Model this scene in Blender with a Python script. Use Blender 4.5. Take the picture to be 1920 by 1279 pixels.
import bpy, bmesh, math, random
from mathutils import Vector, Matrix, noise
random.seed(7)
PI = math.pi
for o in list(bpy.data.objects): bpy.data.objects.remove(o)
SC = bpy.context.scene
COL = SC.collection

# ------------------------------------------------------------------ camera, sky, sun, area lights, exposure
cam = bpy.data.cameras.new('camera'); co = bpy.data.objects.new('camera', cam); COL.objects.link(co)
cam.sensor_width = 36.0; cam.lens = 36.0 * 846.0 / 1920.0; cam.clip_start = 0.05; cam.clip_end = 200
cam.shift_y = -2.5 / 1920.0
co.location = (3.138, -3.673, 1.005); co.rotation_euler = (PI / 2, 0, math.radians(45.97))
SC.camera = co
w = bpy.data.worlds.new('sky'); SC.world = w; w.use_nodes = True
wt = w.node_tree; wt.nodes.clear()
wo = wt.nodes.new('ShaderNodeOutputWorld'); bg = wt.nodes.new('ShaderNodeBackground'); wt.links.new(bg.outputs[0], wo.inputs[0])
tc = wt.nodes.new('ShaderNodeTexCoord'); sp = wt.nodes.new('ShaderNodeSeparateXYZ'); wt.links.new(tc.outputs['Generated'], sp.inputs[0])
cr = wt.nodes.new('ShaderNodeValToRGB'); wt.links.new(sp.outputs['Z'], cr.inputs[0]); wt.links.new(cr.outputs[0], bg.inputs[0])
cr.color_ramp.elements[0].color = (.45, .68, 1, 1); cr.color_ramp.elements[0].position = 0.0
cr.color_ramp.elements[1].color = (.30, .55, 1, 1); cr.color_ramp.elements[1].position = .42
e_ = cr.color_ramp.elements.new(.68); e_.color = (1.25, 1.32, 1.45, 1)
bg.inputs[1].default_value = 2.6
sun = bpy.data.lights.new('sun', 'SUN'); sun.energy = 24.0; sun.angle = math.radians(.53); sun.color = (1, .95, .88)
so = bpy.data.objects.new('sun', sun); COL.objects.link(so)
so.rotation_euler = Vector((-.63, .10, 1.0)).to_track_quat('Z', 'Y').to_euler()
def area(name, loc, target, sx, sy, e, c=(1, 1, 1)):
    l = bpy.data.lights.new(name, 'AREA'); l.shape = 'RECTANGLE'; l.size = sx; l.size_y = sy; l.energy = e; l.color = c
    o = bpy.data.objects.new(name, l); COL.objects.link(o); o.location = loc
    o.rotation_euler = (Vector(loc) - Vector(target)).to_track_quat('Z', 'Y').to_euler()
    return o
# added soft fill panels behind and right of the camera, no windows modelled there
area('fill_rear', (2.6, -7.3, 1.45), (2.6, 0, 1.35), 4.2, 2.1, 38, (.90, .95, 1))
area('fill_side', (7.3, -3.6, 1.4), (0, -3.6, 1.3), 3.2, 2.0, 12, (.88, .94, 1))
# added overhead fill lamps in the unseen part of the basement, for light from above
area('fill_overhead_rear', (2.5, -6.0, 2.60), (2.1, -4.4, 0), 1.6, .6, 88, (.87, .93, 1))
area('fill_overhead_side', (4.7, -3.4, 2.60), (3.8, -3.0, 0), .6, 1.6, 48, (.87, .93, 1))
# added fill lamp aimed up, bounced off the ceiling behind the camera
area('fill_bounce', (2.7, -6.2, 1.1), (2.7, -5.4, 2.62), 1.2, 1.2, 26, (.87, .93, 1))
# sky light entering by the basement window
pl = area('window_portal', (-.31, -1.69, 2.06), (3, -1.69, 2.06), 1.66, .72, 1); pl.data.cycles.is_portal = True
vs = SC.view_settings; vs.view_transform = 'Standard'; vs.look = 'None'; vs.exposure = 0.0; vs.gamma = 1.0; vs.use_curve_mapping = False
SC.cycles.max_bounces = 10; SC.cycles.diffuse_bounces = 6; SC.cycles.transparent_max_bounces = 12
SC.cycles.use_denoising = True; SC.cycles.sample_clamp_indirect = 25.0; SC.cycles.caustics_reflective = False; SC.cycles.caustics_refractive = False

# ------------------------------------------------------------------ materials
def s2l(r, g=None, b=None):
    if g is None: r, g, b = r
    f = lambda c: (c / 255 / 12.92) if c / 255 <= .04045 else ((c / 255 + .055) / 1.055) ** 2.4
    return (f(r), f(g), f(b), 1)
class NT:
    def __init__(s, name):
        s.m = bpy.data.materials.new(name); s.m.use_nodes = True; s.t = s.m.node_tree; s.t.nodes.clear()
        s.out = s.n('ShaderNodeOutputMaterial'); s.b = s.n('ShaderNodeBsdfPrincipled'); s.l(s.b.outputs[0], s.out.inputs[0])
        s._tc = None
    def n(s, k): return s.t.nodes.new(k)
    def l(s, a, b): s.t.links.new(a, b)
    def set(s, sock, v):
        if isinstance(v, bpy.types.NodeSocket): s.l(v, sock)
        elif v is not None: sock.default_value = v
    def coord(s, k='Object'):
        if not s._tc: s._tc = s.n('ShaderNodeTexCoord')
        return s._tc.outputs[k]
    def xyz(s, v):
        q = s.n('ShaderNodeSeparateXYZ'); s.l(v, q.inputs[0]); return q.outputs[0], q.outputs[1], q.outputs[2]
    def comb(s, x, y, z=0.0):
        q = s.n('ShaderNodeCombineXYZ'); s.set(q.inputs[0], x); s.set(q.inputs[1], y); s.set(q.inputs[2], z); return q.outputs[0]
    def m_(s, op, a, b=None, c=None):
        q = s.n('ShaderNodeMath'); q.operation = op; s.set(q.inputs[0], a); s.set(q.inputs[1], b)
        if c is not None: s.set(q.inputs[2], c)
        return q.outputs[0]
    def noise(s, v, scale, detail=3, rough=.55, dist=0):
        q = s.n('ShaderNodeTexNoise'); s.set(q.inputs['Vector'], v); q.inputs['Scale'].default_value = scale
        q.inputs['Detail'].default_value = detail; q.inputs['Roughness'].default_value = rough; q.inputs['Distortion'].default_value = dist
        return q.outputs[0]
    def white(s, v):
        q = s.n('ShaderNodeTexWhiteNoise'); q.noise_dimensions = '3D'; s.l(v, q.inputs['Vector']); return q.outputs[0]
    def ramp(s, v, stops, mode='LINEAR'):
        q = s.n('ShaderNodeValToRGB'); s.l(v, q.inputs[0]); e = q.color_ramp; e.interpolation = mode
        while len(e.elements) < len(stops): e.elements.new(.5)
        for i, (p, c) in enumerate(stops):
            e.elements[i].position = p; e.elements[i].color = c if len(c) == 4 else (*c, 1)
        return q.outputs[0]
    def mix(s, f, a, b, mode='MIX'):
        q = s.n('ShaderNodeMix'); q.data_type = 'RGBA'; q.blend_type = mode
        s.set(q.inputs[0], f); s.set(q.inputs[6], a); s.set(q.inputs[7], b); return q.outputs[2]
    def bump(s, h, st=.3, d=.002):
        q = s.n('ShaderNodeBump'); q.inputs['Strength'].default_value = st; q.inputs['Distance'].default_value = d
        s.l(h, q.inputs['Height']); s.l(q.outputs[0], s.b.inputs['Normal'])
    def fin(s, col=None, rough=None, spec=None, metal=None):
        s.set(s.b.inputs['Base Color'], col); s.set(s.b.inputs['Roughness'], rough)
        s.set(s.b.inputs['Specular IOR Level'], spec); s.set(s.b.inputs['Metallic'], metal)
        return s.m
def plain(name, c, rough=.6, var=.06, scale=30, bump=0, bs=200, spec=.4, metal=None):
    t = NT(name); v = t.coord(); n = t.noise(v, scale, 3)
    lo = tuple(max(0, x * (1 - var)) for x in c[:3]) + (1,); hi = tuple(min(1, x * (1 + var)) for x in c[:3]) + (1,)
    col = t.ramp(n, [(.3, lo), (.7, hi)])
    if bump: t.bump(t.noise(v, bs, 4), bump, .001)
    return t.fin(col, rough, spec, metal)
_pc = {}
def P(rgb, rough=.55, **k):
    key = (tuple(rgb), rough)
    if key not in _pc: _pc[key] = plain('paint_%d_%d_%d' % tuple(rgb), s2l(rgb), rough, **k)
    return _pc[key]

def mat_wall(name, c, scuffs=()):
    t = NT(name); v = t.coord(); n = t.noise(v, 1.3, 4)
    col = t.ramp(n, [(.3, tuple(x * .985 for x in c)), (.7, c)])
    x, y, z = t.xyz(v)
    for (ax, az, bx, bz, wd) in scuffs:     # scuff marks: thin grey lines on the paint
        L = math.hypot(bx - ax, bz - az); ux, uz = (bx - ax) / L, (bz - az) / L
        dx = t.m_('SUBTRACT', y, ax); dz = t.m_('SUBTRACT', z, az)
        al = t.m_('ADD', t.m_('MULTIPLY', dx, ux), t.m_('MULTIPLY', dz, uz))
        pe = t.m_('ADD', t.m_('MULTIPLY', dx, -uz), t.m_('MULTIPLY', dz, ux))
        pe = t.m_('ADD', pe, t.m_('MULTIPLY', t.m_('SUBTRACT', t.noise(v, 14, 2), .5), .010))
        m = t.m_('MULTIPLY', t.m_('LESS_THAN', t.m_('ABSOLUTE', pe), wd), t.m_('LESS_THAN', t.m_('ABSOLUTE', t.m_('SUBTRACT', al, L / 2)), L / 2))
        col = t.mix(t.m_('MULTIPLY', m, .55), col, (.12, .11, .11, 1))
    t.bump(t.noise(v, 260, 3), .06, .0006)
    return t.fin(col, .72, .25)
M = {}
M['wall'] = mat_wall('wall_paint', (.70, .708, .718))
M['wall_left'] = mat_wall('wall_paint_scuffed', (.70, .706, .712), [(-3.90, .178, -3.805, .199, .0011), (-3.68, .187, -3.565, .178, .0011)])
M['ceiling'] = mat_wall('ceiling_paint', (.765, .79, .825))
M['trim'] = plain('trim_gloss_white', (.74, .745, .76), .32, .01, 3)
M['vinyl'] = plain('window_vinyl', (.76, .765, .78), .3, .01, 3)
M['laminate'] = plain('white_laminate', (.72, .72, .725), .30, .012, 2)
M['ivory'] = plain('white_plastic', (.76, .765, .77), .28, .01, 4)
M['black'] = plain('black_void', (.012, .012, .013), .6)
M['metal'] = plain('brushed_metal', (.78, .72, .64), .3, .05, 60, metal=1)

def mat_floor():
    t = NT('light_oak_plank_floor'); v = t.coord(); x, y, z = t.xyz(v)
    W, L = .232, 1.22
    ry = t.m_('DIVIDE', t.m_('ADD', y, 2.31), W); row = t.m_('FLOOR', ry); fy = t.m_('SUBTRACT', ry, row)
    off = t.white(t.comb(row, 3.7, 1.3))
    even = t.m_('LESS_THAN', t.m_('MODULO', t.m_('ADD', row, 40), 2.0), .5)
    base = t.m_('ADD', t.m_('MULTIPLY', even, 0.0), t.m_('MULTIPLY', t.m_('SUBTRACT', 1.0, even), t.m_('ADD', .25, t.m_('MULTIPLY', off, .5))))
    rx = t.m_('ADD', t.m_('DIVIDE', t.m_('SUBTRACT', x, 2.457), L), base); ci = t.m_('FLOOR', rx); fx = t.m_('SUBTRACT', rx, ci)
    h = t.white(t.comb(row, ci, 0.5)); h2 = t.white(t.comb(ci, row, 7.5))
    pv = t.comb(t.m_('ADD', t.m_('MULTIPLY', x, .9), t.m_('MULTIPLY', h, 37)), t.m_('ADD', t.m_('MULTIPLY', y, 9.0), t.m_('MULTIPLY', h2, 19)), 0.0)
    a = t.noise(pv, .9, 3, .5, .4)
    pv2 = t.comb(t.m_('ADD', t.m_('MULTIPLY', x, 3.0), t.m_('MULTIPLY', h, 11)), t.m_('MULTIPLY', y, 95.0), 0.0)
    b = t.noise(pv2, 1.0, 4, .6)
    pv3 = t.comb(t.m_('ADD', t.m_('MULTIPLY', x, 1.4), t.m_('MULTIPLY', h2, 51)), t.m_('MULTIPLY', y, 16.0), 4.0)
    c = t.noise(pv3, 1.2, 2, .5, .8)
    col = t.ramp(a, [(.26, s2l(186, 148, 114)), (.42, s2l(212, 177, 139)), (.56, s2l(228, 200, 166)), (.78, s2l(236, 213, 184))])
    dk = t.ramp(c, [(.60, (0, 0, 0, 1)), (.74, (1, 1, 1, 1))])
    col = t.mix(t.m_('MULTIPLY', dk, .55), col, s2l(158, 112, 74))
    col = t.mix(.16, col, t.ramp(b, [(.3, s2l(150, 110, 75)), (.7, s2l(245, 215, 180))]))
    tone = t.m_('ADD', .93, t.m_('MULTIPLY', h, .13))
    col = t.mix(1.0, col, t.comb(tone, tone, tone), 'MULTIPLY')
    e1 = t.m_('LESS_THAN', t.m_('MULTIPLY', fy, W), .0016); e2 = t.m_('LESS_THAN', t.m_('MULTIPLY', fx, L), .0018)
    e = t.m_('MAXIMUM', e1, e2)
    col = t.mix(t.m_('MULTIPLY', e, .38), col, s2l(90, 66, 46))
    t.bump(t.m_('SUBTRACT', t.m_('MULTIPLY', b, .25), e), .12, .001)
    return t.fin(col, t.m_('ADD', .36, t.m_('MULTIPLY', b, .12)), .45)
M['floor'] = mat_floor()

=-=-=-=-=

(SET EXERCISE):
From the top of the listing above, restate each line word for word up to and including the line with "COL = SC.collection"; add nothing else.

(SOLUTION FOR THIS TASK):
Model this scene in Blender with a Python script. Use Blender 4.5. Take the picture to be 1920 by 1279 pixels.
import bpy, bmesh, math, random
from mathutils import Vector, Matrix, noise
random.seed(7)
PI = math.pi
for o in list(bpy.data.objects): bpy.data.objects.remove(o)
SC = bpy.context.scene
COL = SC.collection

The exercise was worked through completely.